En la misma víspera del día que yo estaba

a punto de intentar un esfuerzo supremo en defensa

de mi pueblo ante esta Asamblea. ¿Esta

iniciativa no priva acaso a Etiopía de una de

sus últimas posibilidades de obtener la ayuda

y la garantía de los estados miembros? ¿Es quizá

ésta la pauta que la Liga de la Naciones y

cada uno de los estados miembros deben esperar

de las grandes potencias cuando estas afirman

su derecho y su deber de liderar las acciones

de la Liga? Enfrentados por el agresor frente

a los hechos consumados, ¿van a sentar los

estados el precedente de inclinarse ante la fuerza?

Yo renuevo mi protesta en contra de las violaciones

de los tratados de los que el pueblo

etíope ha sido víctima. Yo declaro ante el mundo

entero que el emperador, el Gobierno y el

pueblo de Etiopía no se inclinarán ante la fuerza;

que ellos mantendrán sus reclamaciones,

que ellos utilizarán todos los medios a su alcance

para asegurar el triunfo de la razón y el respeto

al pacto fundamental de la Liga de las Naciones.

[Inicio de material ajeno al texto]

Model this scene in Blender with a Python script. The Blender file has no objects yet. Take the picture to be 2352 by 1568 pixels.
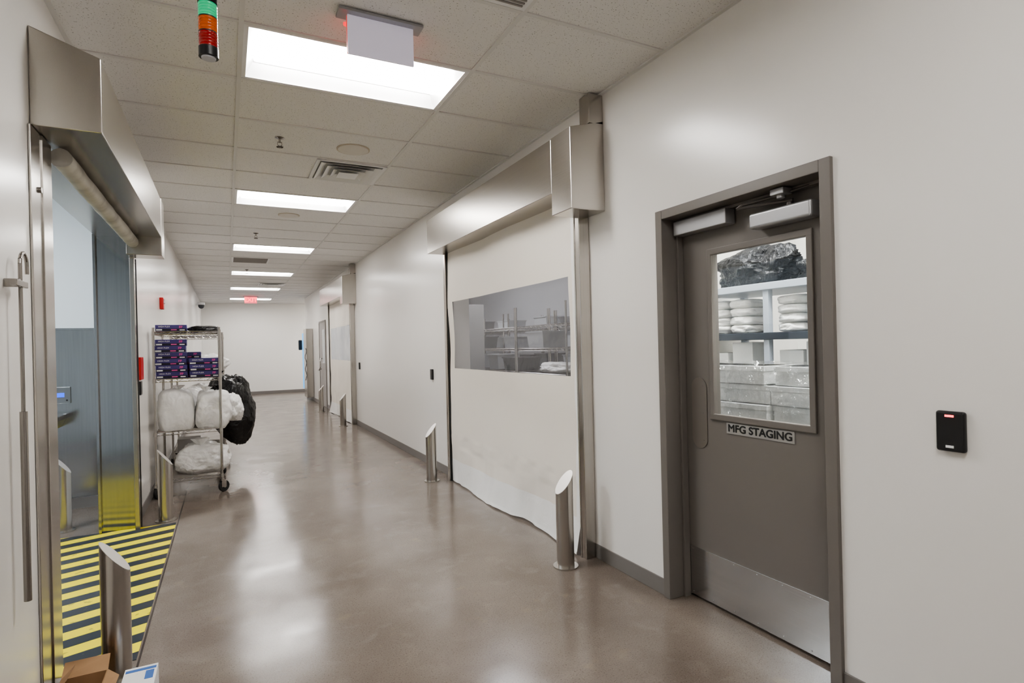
import bpy, math, random
from mathutils import Vector, Matrix, noise
random.seed(4)
S=bpy.context.scene
C=S.collection
R2=2.21; L=-0.70; H=3.06
ZOOM=None
try:
    S.view_settings.view_transform='AgX'; S.view_settings.look='AgX - Medium High Contrast'; S.view_settings.exposure=0.42
except Exception: pass

# ---------------------------------------------------------------- materials
def mat(name,base,rough=.5,metal=0.,spec=.5,bump=None,var=None,emis=None,brush=None,coat=0.,sss=0.):
    m=bpy.data.materials.new(name); m.use_nodes=True
    nt=m.node_tree; N=nt.nodes; K=nt.links
    b=N['Principled BSDF']
    b.inputs['Base Color'].default_value=(*base,1)
    b.inputs['Roughness'].default_value=rough
    b.inputs['Metallic'].default_value=metal
    b.inputs['Specular IOR Level'].default_value=spec
    if coat: b.inputs['Coat Weight'].default_value=coat; b.inputs['Coat Roughness'].default_value=.08
    if sss: b.inputs['Subsurface Weight'].default_value=sss; b.inputs['Subsurface Radius'].default_value=(.05,.05,.05)
    tc=N.new('ShaderNodeTexCoord')
    if var:
        sc,col2,lo,hi=var
        n=N.new('ShaderNodeTexNoise'); n.inputs['Scale'].default_value=sc; n.inputs['Detail'].default_value=6
        K.new(tc.outputs['Object'],n.inputs['Vector'])
        r=N.new('ShaderNodeMapRange'); r.inputs[1].default_value=lo; r.inputs[2].default_value=hi
        K.new(n.outputs['Fac'],r.inputs[0])
        x=N.new('ShaderNodeMix'); x.data_type='RGBA'
        x.inputs[6].default_value=(*base,1); x.inputs[7].default_value=(*col2,1)
        K.new(r.outputs[0],x.inputs[0]); K.new(x.outputs[2],b.inputs['Base Color'])
    if brush:
        mp=N.new('ShaderNodeMapping'); mp.inputs['Scale'].default_value=brush
        K.new(tc.outputs['Object'],mp.inputs[0])
        n=N.new('ShaderNodeTexNoise'); n.inputs['Scale'].default_value=1; n.inputs['Detail'].default_value=3
        K.new(mp.outputs[0],n.inputs['Vector'])
        x=N.new('ShaderNodeMix'); x.data_type='RGBA'
        x.inputs[6].default_value=(*[q*.86 for q in base],1); x.inputs[7].default_value=(*[min(q*1.12,1) for q in base],1)
        K.new(n.outputs['Fac'],x.inputs[0]); K.new(x.outputs[2],b.inputs['Base Color'])
    if bump:
        sc,st,di=bump[:3]
        n=N.new('ShaderNodeTexNoise'); n.inputs['Scale'].default_value=sc; n.inputs['Detail'].default_value=5
        if len(bump)>3: n.inputs['Distortion'].default_value=bump[3]; n.inputs['Detail'].default_value=3
        K.new(tc.outputs['Object'],n.inputs['Vector'])
        bp=N.new('ShaderNodeBump'); bp.inputs['Strength'].default_value=st; bp.inputs['Distance'].default_value=di
        K.new(n.outputs['Fac'],bp.inputs['Height']); K.new(bp.outputs[0],b.inputs['Normal'])
    if emis:
        b.inputs['Emission Color'].default_value=(*emis[0],1); b.inputs['Emission Strength'].default_value=emis[1]
    return m

def glassy(name,tint,fac,rough,surf=None,surf_w=0.,bump=None):
    """thin clear sheet: transparent + glossy (+ a hazy diffuse share)"""
    m=bpy.data.materials.new(name); m.use_nodes=True
    nt=m.node_tree; N=nt.nodes; K=nt.links; N.clear()
    o=N.new('ShaderNodeOutputMaterial'); t=N.new('ShaderNodeBsdfTransparent'); g=N.new('ShaderNodeBsdfGlossy')
    t.inputs[0].default_value=(*tint,1); g.inputs['Roughness'].default_value=rough
    mx=N.new('ShaderNodeMixShader'); mx.inputs[0].default_value=fac
    K.new(t.outputs[0],mx.inputs[1]); K.new(g.outputs[0],mx.inputs[2])
    out=mx
    if surf:
        d=N.new('ShaderNodeBsdfDiffuse'); d.inputs[0].default_value=(*surf,1)
        m2=N.new('ShaderNodeMixShader'); m2.inputs[0].default_value=surf_w
        K.new(mx.outputs[0],m2.inputs[1]); K.new(d.outputs[0],m2.inputs[2]); out=m2
    if bump:
        tc=N.new('ShaderNodeTexCoord'); n=N.new('ShaderNodeTexNoise'); n.inputs['Scale'].default_value=bump[0]
        K.new(tc.outputs['Object'],n.inputs['Vector'])
        bp=N.new('ShaderNodeBump'); bp.inputs['Strength'].default_value=bump[1]; bp.inputs['Distance'].default_value=bump[2]
        K.new(n.outputs['Fac'],bp.inputs['Height']); K.new(bp.outputs[0],g.inputs['Normal'])
    K.new(out.outputs[0],o.inputs[0])
    return m

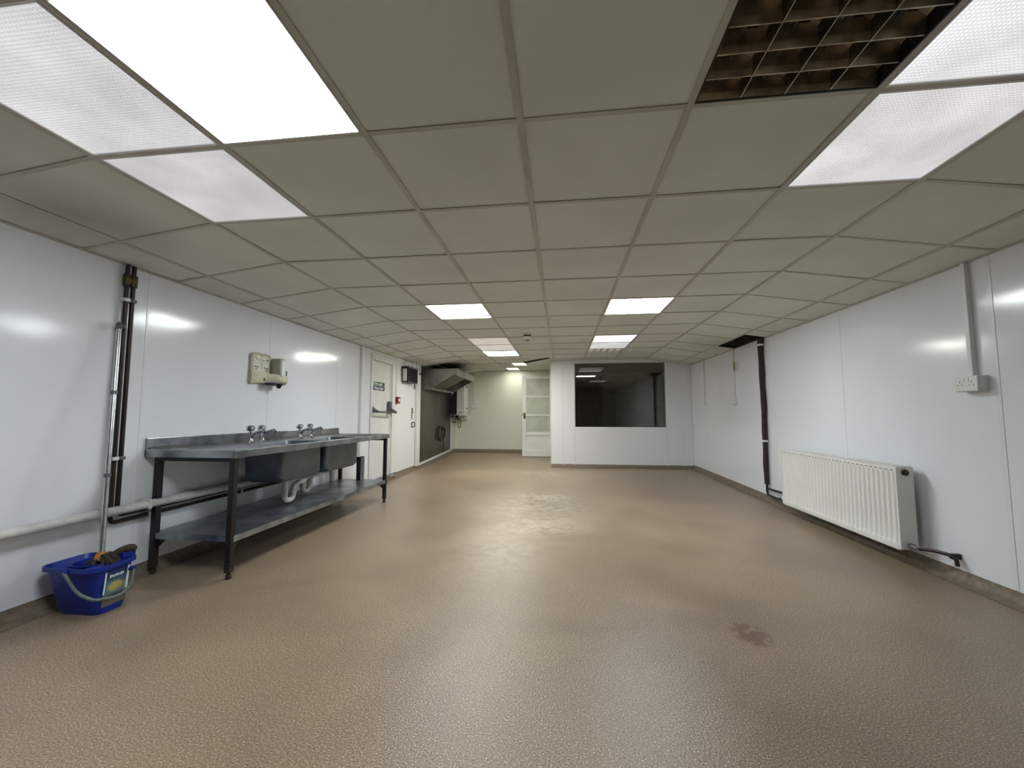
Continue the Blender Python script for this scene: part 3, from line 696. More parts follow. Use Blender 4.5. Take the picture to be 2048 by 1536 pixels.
# ------------------------------------------------------------------ insect killer
fk = thing('insect_killer', 'black grille fly killer with white end hung high left of the steel wall', 'insect killer', (XL, 7.12, 1.66))
part('end_plate', B(XL + 0.03, XL + 0.095, 6.895, 6.93, 1.668, 1.885, bev=0.006), M['whitepl'], fk)
part('end_frame', B(XL + 0.012, XL + 0.125, 6.93, 6.945, 1.66, 1.91, bev=0.004), M['blackpl'], fk)
part('end_plate', B(XL + 0.005, XL + 0.125, 7.37, 7.40, 1.665, 1.90, bev=0.006), M['blackpl'], fk)
part('back_tray', B(XL + 0.004, XL + 0.02, 6.945, 7.37, 1.68, 1.93), M['greypl'], fk)
part('top_cover', B(XL + 0.004, XL + 0.13, 6.91, 7.41, 1.905, 1.935, bev=0.006), M['greypl'], fk)
part('front_rail', B(XL + 0.02, XL + 0.11, 6.885, 6.93, 1.885, 1.915, bev=0.004), M['blackpl'], fk)
part('catch_tray', B(XL + 0.005, XL + 0.125, 6.92, 7.40, 1.652, 1.668, bev=0.003), M['blackpl'], fk)
for k in range(14):
    y = 6.965 + k * 0.0295; part('grille_bar', T([(XL + 0.115, y, 1.672), (XL + 0.115, y, 1.90)], 0.005, n=6), M['blackpl'], fk)
part('lamp_tube', T([(XL + 0.06, 6.94, 1.78), (XL + 0.06, 7.37, 1.78)], 0.014, n=10), M['greypl'], fk, True)
for y in (6.92, 7.33): part('hanger', T([(XL + 0.05, y, 1.93), (XL + 0.05, y, cz(XL + 0.05, y) + 0.0)], 0.003, n=6), M['blackpl'], fk)

sw = thing('pull_cord_switch', 'white pull cord with grey weight hanging by the corner post', 'switch', (XL + 0.02, 7.5, 1.64))
part('cord', T([(XL + 0.03, 7.50, 1.97), (XL + 0.03, 7.50, 1.66)], 0.005, n=8), M['whitepl'], sw)
part('weight', lathe(bmesh.new(), (XL + 0.03, 7.50, 1.56), [(0.008, 0), (0.014, 0.01), (0.014, 0.09), (0.006, 0.105)], 12), M['greypl'], sw, True)
rb = thing('sounder_knob', 'round black knob on the white corner post near the ceiling', 'knob', (XL + 0.045, 7.70, 1.87))
part('stem', T([(XL + 0.044, 7.70, 1.87), (XL + 0.075, 7.70, 1.87)], 0.012, n=10), M['blackpl'], rb); part('ball', lathe(bmesh.new(), (XL + 0.07, 7.70, 1.87), [(0.012, 0), (0.03, 0.012), (0.034, 0.025), (0.028, 0.04), (0.008, 0.05)], 16, 'x'), M['blackpl'], rb, True)
part('lead', T([(XL + 0.052, 7.70, 1.90), (XL + 0.052, 7.70, cz(XL, 7.7) - 0.006)], 0.004, n=6), M['blackpl'], rb)
bs = thing('bolt_plate', 'narrow beige and brown bolt plate low beside the corner post', 'bolt', (XL, 7.44, 0.98))
part('plate', B(XL, XL + 0.012, 7.425, 7.465, 0.985, 1.20, bev=0.002), M['tan'], bs); part('knob', lathe(bmesh.new(), (XL + 0.012, 7.445, 1.115), [(0.014, 0), (0.014, 0.012), (0.008, 0.018)], 12, 'x'), M['blackpl'], bs, True)
part('sleeve', B(XL + 0.012, XL + 0.02, 7.43, 7.46, 1.14, 1.195, bev=0.003), M['brass'], bs)
hk = thing('door_hook', 'black C-shaped pull hook under the beige bolt plate', 'hook', (XL, 7.45, 0.83))
part('plate', B(XL, XL + 0.008, 7.435, 7.465, 0.83, 0.935, bev=0.002), M['blackpl'], hk); part('grip', T(fillet([(XL + 0.004, 7.45, 0.92), (XL + 0.05, 7.47, 0.93), (XL + 0.055, 7.47, 0.85), (XL + 0.004, 7.45, 0.84)], 0.012), 0.008, n=8), M['blackpl'], hk, True)

# ------------------------------------------------------------------ extraction canopy
hd = thing('extraction_canopy', 'stainless steel cooker hood jutting from the steel wall under the ceiling', 'cooker hood', (-2.45, 8.9, 1.58))
HX = XL + 0.014; HY0, HY1 = 8.10, 9.82; HF = -2.10; HZ = 2.015
prof = [(HX, HZ), (HF, HZ), (HF, 1.872), (HF - 0.035, 1.872), (HF - 0.035, 1.90), (HF - 0.44, 1.675), (-2.635, 1.60), (HX, 1.582)]
bm = bmesh.new()
def shell(bm, prof, y0, y1): prism(bm, prof, lambda x, z: (x, y0, z), lambda x, z: (x, y1, z))
shell(bm, prof, HY0, HY0 + 0.012); shell(bm, prof, HY1 - 0.012, HY1)
box(bm, HX, HF, HY0 + 0.012, HY1 - 0.012, HZ - 0.012, HZ - 0.0005); box(bm, HF - 0.012, HF, HY0 + 0.012, HY1 - 0.012, 1.872, HZ - 0.012); box(bm, HF - 0.035, HF - 0.012, HY0 + 0.012, HY1 - 0.012, 1.872, 1.884)
box(bm, HX, HX + 0.01, HY0 + 0.012, HY1 - 0.012, 1.59, HZ - 0.012)
part('hood_body', bm, M['hood'], hd)
bm = bmesh.new(); box(bm, HX + 0.01, -2.63, HY0 + 0.012, HY1 - 0.012, 1.584, 1.6); box(bm, -2.645, -2.63, HY0 + 0.012, HY1 - 0.012, 1.6, 1.63); part('grease_trough', bm, M['hood'], hd)
fx0, fz0, fx1, fz1 = -2.56, 1.655, HF - 0.02, 1.893
nf = 4
for k in range(2):
    ya = HY0 + 0.02 + (HY1 - HY0 - 0.04) * k / nf; yb = ya + (HY1 - HY0 - 0.04) / nf - 0.008
    bm = bmesh.new(); d = Vector((fx1 - fx0, 0, fz1 - fz0)).normalized(); n = Vector((d.z, 0, -d.x))
    a0, a1 = Vector((fx0, 0, fz0)), Vector((fx1, 0, fz1))
    for (s0, s1, o0, o1) in ((0, 0.03, -0.005, 0.012), (0.97, 1, -0.005, 0.012)):
        q = [a0.lerp(a1, s0) + n * o0, a0.lerp(a1, s1) + n * o0, a0.lerp(a1, s1) + n * o1, a0.lerp(a1, s0) + n * o1]
        prism(bm, [(p.x, p.z) for p in q], lambda x, z: (x, ya, z), lambda x, z: (x, yb, z))
    nb = 7
    for b_ in range(nb):                         # baffles running up the slope
        y0 = ya + (yb - ya) * b_ / nb; y1 = y0 + (yb - ya) / nb * 0.7
        q = [a0 + n * -0.002, a1 + n * -0.002, a1 + n * 0.006, a0 + n * 0.006]
        prism(bm, [(p.x, p.z) for p in q], lambda x, z: (x, y0, z), lambda x, z: (x, y1, z))
    part('baffle_filter', bm, M['filt'], hd)
part('light_bracket', B(-2.62, -2.54, 9.28, 9.36, 1.50, 1.584, bev=0.006), M['blackpl'], hd)

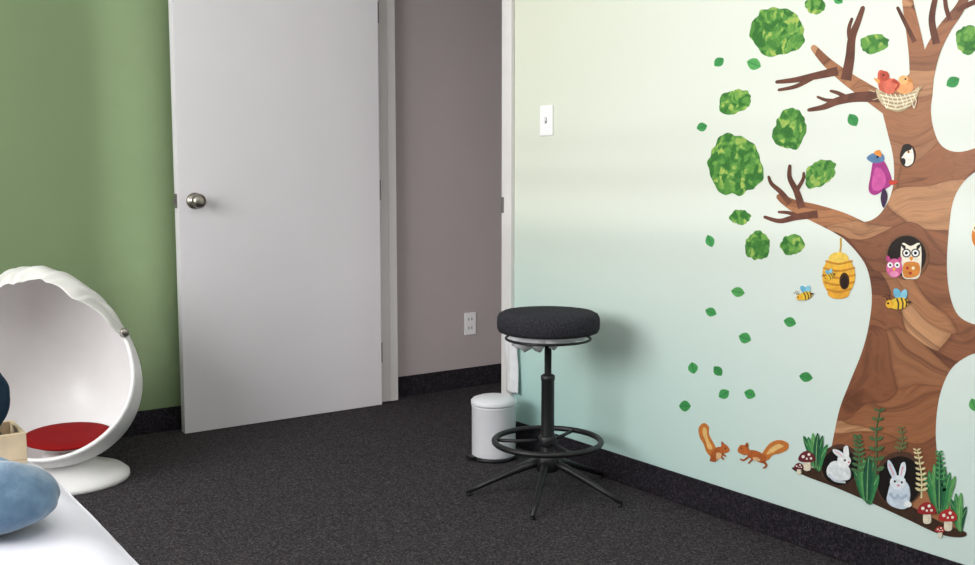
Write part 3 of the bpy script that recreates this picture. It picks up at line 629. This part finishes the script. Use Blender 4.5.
toad(928,512,1.15,'printed red spotted toadstool','#9a2a2c'); toad(949,519,1.15,'printed bright red spotted toadstool','#b03030'); toad(941,531,0.6,'small printed red toadstool','#a83030')

# ------------------------------------------------------------ lights
def area(name,loc,rot,sx_,sy_,power,col,spread=None):
    l=bpy.data.lights.new(name,'AREA'); l.shape='RECTANGLE'; l.size=sx_; l.size_y=sy_; l.energy=power; l.color=col
    if spread: l.spread=math.radians(spread)
    o=bpy.data.objects.new(name,l); o.location=loc; o.rotation_euler=rot; COL.objects.link(o); return o
area('window_daylight',(XL-0.16,(WY0+WY1)/2,(WZ0+WZ1)/2),(0,math.radians(-90),0),1.3,2.0,86,(1.0,0.985,0.97))
area('overhead_fill',(0.6,0.2,ZC-0.03),(0,0,0),1.6,1.6,30,(1.0,0.975,0.965))  # added overhead fill light, evens out shade across the room
area('hall_fill',(3.4,1.75,0.35),(math.radians(88),0,math.radians(8)),0.7,0.5,8,(1.0,0.96,0.95))  # unseen fill light added low down to brighten the hall wall
s_=bpy.data.lights.new('low_sun','SUN'); s_.energy=0.5; s_.angle=math.radians(1.9); s_.color=(1.0,0.98,0.95)
so=bpy.data.objects.new('low_sun',s_); so.rotation_euler=Vector((1,-0.055,-0.012)).to_track_quat('-Z','Y').to_euler(); so.location=(XL-1.5,2.3,1.6); COL.objects.link(so)
sl=Vector((0.35,-1.0,1.3)); tg=Vector((1.18,4.03,1.3)); dd=(tg-sl)
lo=area('green_wall_glow_fill',sl,(0,0,0),0.06,2.2,0.6,(1.0,0.98,0.97),spread=4)  # added narrow beam for the upright glow on the green wall beside the door
lo.rotation_euler=(math.radians(90),0,math.atan2(-dd.x,dd.y))
w=bpy.data.worlds.new('World'); scene.world=w; w.use_nodes=True
w.node_tree.nodes['Background'].inputs[0].default_value=(0.85,0.92,1,1); w.node_tree.nodes['Background'].inputs[1].default_value=1.0
# ------------------------------------------------------------ camera
cd=bpy.data.cameras.new('camera'); cd.sensor_fit='HORIZONTAL'; cd.sensor_width=36; cd.lens=36*F/975; cd.clip_start=0.02
co=bpy.data.objects.new('camera',cd); co.location=(0,0,H); co.rotation_euler=(math.radians(90)-PITCH,0,-YAW); COL.objects.link(co)
scene.camera=co
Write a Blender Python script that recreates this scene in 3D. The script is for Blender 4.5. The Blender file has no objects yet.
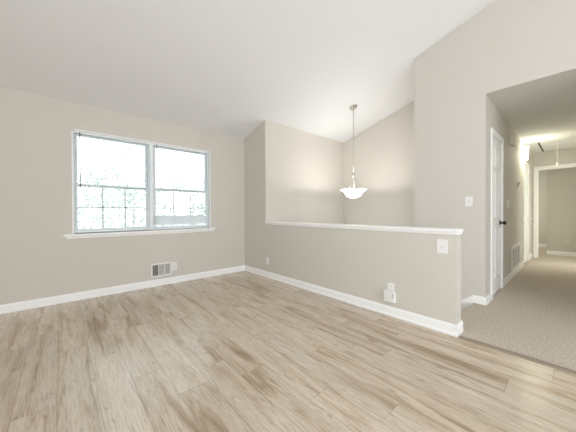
import bpy, bmesh, math, random
from mathutils import Vector, Matrix
random.seed(7)
S = bpy.context.scene
COL = S.collection

# ------------------------------------------------------------------ camera, world, lights, exposure
F_PX, CX, CY = 255.12, 287.65, 214.12
YAW, PIT, ROL, CAM_H = math.radians(48.427), math.radians(-0.411), math.radians(0.217), 1.0815
fw = Vector((math.cos(YAW), math.sin(YAW), 0)); rt = Vector((math.sin(YAW), -math.cos(YAW), 0)); up = Vector((0, 0, 1))
f2 = fw*math.cos(PIT) + up*math.sin(PIT); u2 = up*math.cos(PIT) - fw*math.sin(PIT)
rc = rt*math.cos(ROL) - u2*math.sin(ROL); uc = rt*math.sin(ROL) + u2*math.cos(ROL)
cd = bpy.data.cameras.new('camera'); cam = bpy.data.objects.new('camera', cd); COL.objects.link(cam)
cam.matrix_world = Matrix((( rc.x, uc.x, -f2.x, 0), (rc.y, uc.y, -f2.y, 0), (rc.z, uc.z, -f2.z, CAM_H), (0, 0, 0, 1)))
cd.sensor_width = 36; cd.lens = F_PX/576*36
cd.shift_x = (288-CX)/576; cd.shift_y = (CY-216)/576
cd.clip_start = 0.02; cd.clip_end = 300
S.camera = cam

w = bpy.data.worlds.new('sky'); S.world = w; w.use_nodes = True
bg = w.node_tree.nodes['Background']; bg.inputs[0].default_value = (0.90, 0.96, 1.0, 1); bg.inputs[1].default_value = 3.5

def area(name, loc, direction, sx, sy, power, color):
    d = bpy.data.lights.new(name, 'AREA'); d.shape = 'RECTANGLE'; d.size = sx; d.size_y = sy; d.energy = power; d.color = color
    o = bpy.data.objects.new(name, d); COL.objects.link(o); o.location = loc
    o.rotation_euler = Vector(direction).to_track_quat('-Z', 'Z').to_euler(); return o
# fill lights added in front of the windowless walls behind the camera
area('fill_south', (0.2, -4.52, 1.25), (0, 1, 0.05), 3.2, 2.1, 138, (0.85, 0.928, 1.0))
area('fill_west', (-2.12, -1.6, 1.35), (1, 0, 0.05), 2.6, 1.7, 92, (0.85, 0.928, 1.0))
# daylight from the bedroom doorway opening on the south side of the hall
# fill lights added to brighten the rooms beyond the hall end doorway
area('fill_far_room', (10.0, 1.85, 1.3), (0, -1, 0), 1.2, 1.4, 16, (0.98, 1.0, 0.86))
area('fill_end_room', (8.75, -1.85, 1.3), (0, 1, 0), .6, 1.4, 9, (0.98, 1.0, 0.80))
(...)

Yo pregunto a las 52 naciones que han prometido

al pueblo etíope ayudarlo en su resistencia

al agresor, ¿qué están dispuestos a hacer

por Etiopía? Y aquellas grandes potencias que

han prometido la garantía de seguridad colectiva

a las pequeñas naciones sobre las que pesa

la amenaza de que algún día puedan sufrir el

destino de Etiopía, yo pregunto, ¿qué medidas

piensan tomar?

Representantes del mundo, yo he venido a

Ginebra a descargar en medio de vosotros el

deber más doloroso de un jefe de Estado. ¿Qué

respuesta debo llevarle de regreso a mi pueblo?